Abstract

In the course of numerical experiments selected algorithms for stress tensor inversion and separation of heterogeneous populations of calcite twins and striated faults were tested. Artificial data sets were created in a manner simulating natural processes. They were composed of data, dynamically compatible with one or two stress tensors and chaotic “noise” imitating natural imperfections. For calcite twins the classical inversion procedure is considered valid, with restrictions regarding a high proportion of chaotic data, when shape ratio of the stress tensor Φ is poorly constrained. The algorithm of Etchecopar (1984 fide Tourneret and Laurent in Tectonophysics 180:287–302, 1990) devised originally for calcite twins has been modified and applied to fault/slip data, facilitating a rejection of incompatible outliers. Two main classes of data separation procedures were tested: separation contemporary with inversion and separation prior to inversion, utilising hierarchical clustering. The separation contemporary with inversion performs moderately but often fails with complex calcite twin sets.
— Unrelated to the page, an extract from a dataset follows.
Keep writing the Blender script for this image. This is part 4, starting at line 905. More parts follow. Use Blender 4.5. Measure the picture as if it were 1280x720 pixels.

The performance of hierarchical clustering is high, but only with a σ 1 orientation as a similarity criterion—the new strategy introduced in this contribution. For fault/slip data the hierarchical clustering with the right-dihedra construction as the similarity criterion (Nemcok et al. 1999) is satisfactory. Additionally, a new approach is proposed for fault/slip data, utilising principles of the classical algorithm for heterogeneous populations of calcite twins. Validated algorithms for striated faults were successfully applied to a natural data set from the Holy Cross Mts (central Poland).